§ WRITTEN EXERCISE
In full and without alteration, repeat the material.

§ DATA LINES

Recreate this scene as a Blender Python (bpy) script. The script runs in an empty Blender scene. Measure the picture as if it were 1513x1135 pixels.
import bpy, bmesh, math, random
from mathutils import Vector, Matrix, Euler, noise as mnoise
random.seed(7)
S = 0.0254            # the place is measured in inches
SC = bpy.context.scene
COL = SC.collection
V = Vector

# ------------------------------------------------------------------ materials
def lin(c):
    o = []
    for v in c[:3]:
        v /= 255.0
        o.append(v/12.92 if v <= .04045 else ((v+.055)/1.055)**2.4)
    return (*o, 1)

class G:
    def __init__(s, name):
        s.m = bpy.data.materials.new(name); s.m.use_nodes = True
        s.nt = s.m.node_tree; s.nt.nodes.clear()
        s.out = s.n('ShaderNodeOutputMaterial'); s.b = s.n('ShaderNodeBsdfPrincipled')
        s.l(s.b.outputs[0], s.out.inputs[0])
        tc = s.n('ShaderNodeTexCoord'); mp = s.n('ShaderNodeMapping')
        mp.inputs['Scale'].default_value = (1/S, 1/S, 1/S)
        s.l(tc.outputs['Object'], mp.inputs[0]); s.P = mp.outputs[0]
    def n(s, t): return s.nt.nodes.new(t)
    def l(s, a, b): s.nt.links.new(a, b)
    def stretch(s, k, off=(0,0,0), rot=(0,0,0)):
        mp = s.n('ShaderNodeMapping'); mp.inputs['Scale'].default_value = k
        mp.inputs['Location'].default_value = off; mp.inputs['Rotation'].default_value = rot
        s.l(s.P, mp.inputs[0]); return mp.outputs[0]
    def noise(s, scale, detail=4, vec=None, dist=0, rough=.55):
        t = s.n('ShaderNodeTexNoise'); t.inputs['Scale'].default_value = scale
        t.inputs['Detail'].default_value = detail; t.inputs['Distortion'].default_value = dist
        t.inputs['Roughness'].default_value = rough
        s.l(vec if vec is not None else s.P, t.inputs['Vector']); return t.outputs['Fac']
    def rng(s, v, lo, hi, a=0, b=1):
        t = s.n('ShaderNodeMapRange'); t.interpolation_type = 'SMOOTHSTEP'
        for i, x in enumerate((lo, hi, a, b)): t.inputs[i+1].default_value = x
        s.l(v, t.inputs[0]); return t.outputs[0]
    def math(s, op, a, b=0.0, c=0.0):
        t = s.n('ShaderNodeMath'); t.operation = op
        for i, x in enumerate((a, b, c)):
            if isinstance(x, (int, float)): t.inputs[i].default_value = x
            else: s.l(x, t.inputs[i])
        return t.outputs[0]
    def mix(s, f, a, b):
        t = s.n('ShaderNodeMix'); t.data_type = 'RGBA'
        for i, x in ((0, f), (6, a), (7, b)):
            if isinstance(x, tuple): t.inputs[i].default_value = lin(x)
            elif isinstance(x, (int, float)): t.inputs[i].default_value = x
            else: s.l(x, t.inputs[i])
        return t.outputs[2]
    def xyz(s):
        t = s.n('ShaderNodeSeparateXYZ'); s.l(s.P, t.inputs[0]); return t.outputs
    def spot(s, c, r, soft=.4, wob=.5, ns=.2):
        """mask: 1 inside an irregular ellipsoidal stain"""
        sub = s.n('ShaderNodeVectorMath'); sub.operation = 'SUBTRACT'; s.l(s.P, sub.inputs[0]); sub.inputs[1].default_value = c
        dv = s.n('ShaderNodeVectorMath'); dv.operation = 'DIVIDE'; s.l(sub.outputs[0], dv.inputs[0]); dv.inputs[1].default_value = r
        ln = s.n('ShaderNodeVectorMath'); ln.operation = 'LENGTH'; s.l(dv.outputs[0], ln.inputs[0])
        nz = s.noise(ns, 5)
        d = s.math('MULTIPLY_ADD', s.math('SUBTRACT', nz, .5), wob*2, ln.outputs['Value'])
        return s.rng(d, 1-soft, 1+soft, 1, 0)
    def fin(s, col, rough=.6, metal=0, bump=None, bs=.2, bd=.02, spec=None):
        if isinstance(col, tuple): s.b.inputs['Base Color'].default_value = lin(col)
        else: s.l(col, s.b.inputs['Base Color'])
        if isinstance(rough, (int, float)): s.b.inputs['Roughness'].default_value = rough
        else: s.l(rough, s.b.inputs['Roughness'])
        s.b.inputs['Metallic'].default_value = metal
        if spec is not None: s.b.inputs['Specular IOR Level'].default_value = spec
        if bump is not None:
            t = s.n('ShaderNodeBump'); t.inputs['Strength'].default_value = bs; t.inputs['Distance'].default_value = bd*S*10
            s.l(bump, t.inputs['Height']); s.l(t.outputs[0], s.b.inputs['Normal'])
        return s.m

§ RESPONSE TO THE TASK
Recreate this scene as a Blender Python (bpy) script. The script runs in an empty Blender scene. Measure the picture as if it were 1513x1135 pixels.
import bpy, bmesh, math, random
from mathutils import Vector, Matrix, Euler, noise as mnoise
random.seed(7)
S = 0.0254            # the place is measured in inches
SC = bpy.context.scene
COL = SC.collection
V = Vector

# ------------------------------------------------------------------ materials
def lin(c):
    o = []
    for v in c[:3]:
        v /= 255.0
        o.append(v/12.92 if v <= .04045 else ((v+.055)/1.055)**2.4)
    return (*o, 1)

class G:
    def __init__(s, name):
        s.m = bpy.data.materials.new(name); s.m.use_nodes = True
        s.nt = s.m.node_tree; s.nt.nodes.clear()
        s.out = s.n('ShaderNodeOutputMaterial'); s.b = s.n('ShaderNodeBsdfPrincipled')
        s.l(s.b.outputs[0], s.out.inputs[0])
        tc = s.n('ShaderNodeTexCoord'); mp = s.n('ShaderNodeMapping')
        mp.inputs['Scale'].default_value = (1/S, 1/S, 1/S)
        s.l(tc.outputs['Object'], mp.inputs[0]); s.P = mp.outputs[0]
    def n(s, t): return s.nt.nodes.new(t)
    def l(s, a, b): s.nt.links.new(a, b)
    def stretch(s, k, off=(0,0,0), rot=(0,0,0)):
        mp = s.n('ShaderNodeMapping'); mp.inputs['Scale'].default_value = k
        mp.inputs['Location'].default_value = off; mp.inputs['Rotation'].default_value = rot
        s.l(s.P, mp.inputs[0]); return mp.outputs[0]
    def noise(s, scale, detail=4, vec=None, dist=0, rough=.55):
        t = s.n('ShaderNodeTexNoise'); t.inputs['Scale'].default_value = scale
        t.inputs['Detail'].default_value = detail; t.inputs['Distortion'].default_value = dist
        t.inputs['Roughness'].default_value = rough
        s.l(vec if vec is not None else s.P, t.inputs['Vector']); return t.outputs['Fac']
    def rng(s, v, lo, hi, a=0, b=1):
        t = s.n('ShaderNodeMapRange'); t.interpolation_type = 'SMOOTHSTEP'
        for i, x in enumerate((lo, hi, a, b)): t.inputs[i+1].default_value = x
        s.l(v, t.inputs[0]); return t.outputs[0]
    def math(s, op, a, b=0.0, c=0.0):
        t = s.n('ShaderNodeMath'); t.operation = op
        for i, x in enumerate((a, b, c)):
            if isinstance(x, (int, float)): t.inputs[i].default_value = x
            else: s.l(x, t.inputs[i])
        return t.outputs[0]
    def mix(s, f, a, b):
        t = s.n('ShaderNodeMix'); t.data_type = 'RGBA'
        for i, x in ((0, f), (6, a), (7, b)):
            if isinstance(x, tuple): t.inputs[i].default_value = lin(x)
            elif isinstance(x, (int, float)): t.inputs[i].default_value = x
            else: s.l(x, t.inputs[i])
        return t.outputs[2]
    def xyz(s):
        t = s.n('ShaderNodeSeparateXYZ'); s.l(s.P, t.inputs[0]); return t.outputs
    def spot(s, c, r, soft=.4, wob=.5, ns=.2):
        """mask: 1 inside an irregular ellipsoidal stain"""
        sub = s.n('ShaderNodeVectorMath'); sub.operation = 'SUBTRACT'; s.l(s.P, sub.inputs[0]); sub.inputs[1].default_value = c
        dv = s.n('ShaderNodeVectorMath'); dv.operation = 'DIVIDE'; s.l(sub.outputs[0], dv.inputs[0]); dv.inputs[1].default_value = r
        ln = s.n('ShaderNodeVectorMath'); ln.operation = 'LENGTH'; s.l(dv.outputs[0], ln.inputs[0])
        nz = s.noise(ns, 5)
        d = s.math('MULTIPLY_ADD', s.math('SUBTRACT', nz, .5), wob*2, ln.outputs['Value'])
        return s.rng(d, 1-soft, 1+soft, 1, 0)
    def fin(s, col, rough=.6, metal=0, bump=None, bs=.2, bd=.02, spec=None):
        if isinstance(col, tuple): s.b.inputs['Base Color'].default_value = lin(col)
        else: s.l(col, s.b.inputs['Base Color'])
        if isinstance(rough, (int, float)): s.b.inputs['Roughness'].default_value = rough
        else: s.l(rough, s.b.inputs['Roughness'])
        s.b.inputs['Metallic'].default_value = metal
        if spec is not None: s.b.inputs['Specular IOR Level'].default_value = spec
        if bump is not None:
            t = s.n('ShaderNodeBump'); t.inputs['Strength'].default_value = bs; t.inputs['Distance'].default_value = bd*S*10
            s.l(bump, t.inputs['Height']); s.l(t.outputs[0], s.b.inputs['Normal'])
        return s.m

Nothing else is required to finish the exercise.